# start of DATASET CONTENT
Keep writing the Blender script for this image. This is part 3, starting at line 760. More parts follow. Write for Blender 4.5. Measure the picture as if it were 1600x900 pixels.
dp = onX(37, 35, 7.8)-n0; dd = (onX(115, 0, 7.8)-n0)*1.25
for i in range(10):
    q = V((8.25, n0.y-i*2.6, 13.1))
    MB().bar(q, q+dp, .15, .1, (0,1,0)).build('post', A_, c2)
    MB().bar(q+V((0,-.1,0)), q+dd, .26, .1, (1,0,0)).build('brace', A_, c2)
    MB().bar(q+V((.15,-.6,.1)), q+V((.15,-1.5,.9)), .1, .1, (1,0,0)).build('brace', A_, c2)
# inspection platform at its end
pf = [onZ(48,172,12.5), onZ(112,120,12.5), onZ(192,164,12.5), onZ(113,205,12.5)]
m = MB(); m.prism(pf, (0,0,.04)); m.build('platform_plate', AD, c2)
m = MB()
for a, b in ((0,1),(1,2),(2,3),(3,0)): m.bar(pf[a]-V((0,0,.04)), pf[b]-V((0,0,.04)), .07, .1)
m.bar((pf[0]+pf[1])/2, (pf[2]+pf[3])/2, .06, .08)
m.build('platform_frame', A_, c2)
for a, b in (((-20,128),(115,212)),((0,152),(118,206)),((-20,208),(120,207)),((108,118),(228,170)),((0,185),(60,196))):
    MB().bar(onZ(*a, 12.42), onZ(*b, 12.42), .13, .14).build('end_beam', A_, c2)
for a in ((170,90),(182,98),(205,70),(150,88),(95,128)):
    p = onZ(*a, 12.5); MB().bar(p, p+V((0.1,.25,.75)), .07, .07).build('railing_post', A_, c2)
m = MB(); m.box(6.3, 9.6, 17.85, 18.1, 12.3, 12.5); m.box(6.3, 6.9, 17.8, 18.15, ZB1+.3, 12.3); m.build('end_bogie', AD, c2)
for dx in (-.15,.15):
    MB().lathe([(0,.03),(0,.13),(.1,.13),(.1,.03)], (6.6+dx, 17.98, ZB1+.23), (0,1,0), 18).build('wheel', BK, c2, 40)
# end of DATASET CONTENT
» GIVEN TASK: Output the whole listing above again, word for word.

» TASK ANSWER:
Keep writing the Blender script for this image. This is part 3, starting at line 760. More parts follow. Write for Blender 4.5. Measure the picture as if it were 1600x900 pixels.
dp = onX(37, 35, 7.8)-n0; dd = (onX(115, 0, 7.8)-n0)*1.25
for i in range(10):
    q = V((8.25, n0.y-i*2.6, 13.1))
    MB().bar(q, q+dp, .15, .1, (0,1,0)).build('post', A_, c2)
    MB().bar(q+V((0,-.1,0)), q+dd, .26, .1, (1,0,0)).build('brace', A_, c2)
    MB().bar(q+V((.15,-.6,.1)), q+V((.15,-1.5,.9)), .1, .1, (1,0,0)).build('brace', A_, c2)
# inspection platform at its end
pf = [onZ(48,172,12.5), onZ(112,120,12.5), onZ(192,164,12.5), onZ(113,205,12.5)]
m = MB(); m.prism(pf, (0,0,.04)); m.build('platform_plate', AD, c2)
m = MB()
for a, b in ((0,1),(1,2),(2,3),(3,0)): m.bar(pf[a]-V((0,0,.04)), pf[b]-V((0,0,.04)), .07, .1)
m.bar((pf[0]+pf[1])/2, (pf[2]+pf[3])/2, .06, .08)
m.build('platform_frame', A_, c2)
for a, b in (((-20,128),(115,212)),((0,152),(118,206)),((-20,208),(120,207)),((108,118),(228,170)),((0,185),(60,196))):
    MB().bar(onZ(*a, 12.42), onZ(*b, 12.42), .13, .14).build('end_beam', A_, c2)
for a in ((170,90),(182,98),(205,70),(150,88),(95,128)):
    p = onZ(*a, 12.5); MB().bar(p, p+V((0.1,.25,.75)), .07, .07).build('railing_post', A_, c2)
m = MB(); m.box(6.3, 9.6, 17.85, 18.1, 12.3, 12.5); m.box(6.3, 6.9, 17.8, 18.15, ZB1+.3, 12.3); m.build('end_bogie', AD, c2)
for dx in (-.15,.15):
    MB().lathe([(0,.03),(0,.13),(.1,.13),(.1,.03)], (6.6+dx, 17.98, ZB1+.23), (0,1,0), 18).build('wheel', BK, c2, 40)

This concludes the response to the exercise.